Themen: Niedriglöhne und Corona
Auch nebenan bei den Linken sind es zwei ältere Männer, die über die soziale Gerechtigkeit im Land diskutieren. „Wieso stiftet man nicht jedem Kind einen Computer, statt den Kindergeld-Bonus von 300 Euro auszuzahlen?“, fragt der eine. Außerdem fordert er, dass Touristen die Kosten für ihren Corona-Test gleich im Reisebüro entrichten sollten. Der andere Mann schimpft, dass OB Daniel Schranz am 1. Mai gegen Niedriglöhne wettere, städtische Gesellschaften aber selbst solche Löhne bezahlen würden. Jörg Puschel, Linken-Ratskandidat in Alt-Oberhausen, gibt zu bedenken, dass es die SPD gewesen sei, die diesen Niedriglohn-Sektor einst geschaffen habe.

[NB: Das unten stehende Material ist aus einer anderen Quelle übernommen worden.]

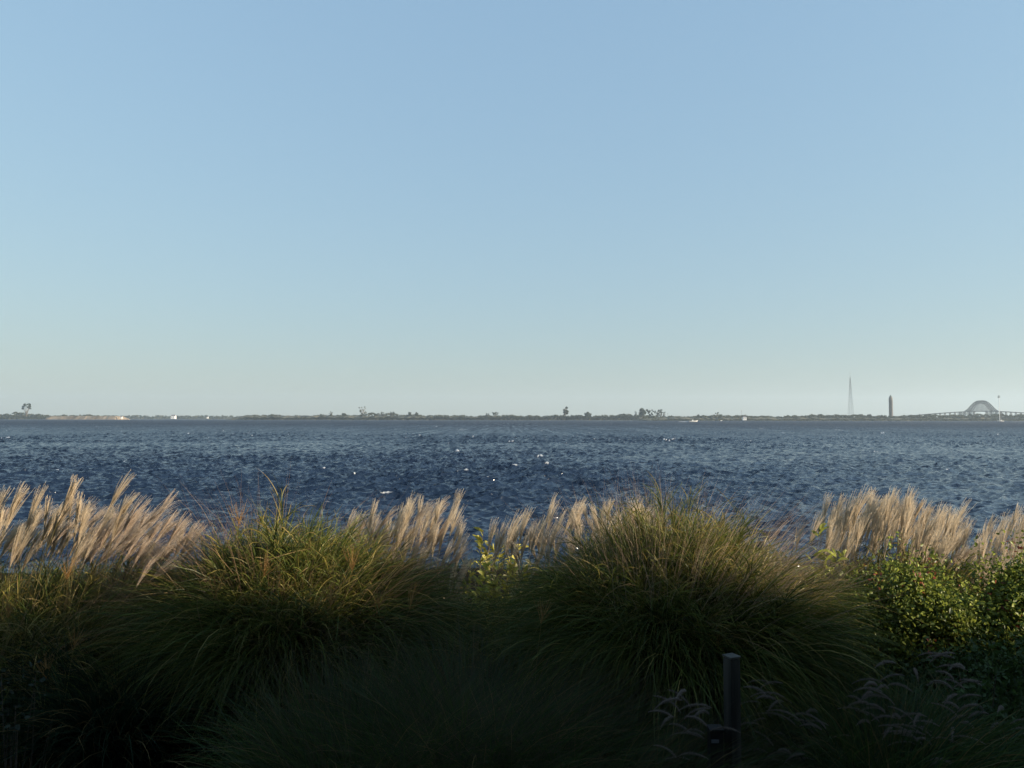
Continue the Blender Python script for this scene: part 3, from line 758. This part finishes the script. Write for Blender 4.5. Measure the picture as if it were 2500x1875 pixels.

Um Corona geht es bei der FDP. Marc Hoff, Spitzenkandidat für den Stadtrat, ist gleich mit zehn Mitstreitern angetreten. „Die Partei ist sehr motiviert“ sagt er. Er und Ratskandidat Thomas Kattler diskutieren mit zwei Mitarbeitern vom städtischen Ordnungsdienst. Die hätten gerade einen 14-Jährigen vergeblich an die Maskenpflicht erinnert. Mit dem Zuspruch für die Partei ist Hoff zufrieden. „Wir polarisieren ja nicht mehr so wie früher“, sagt er.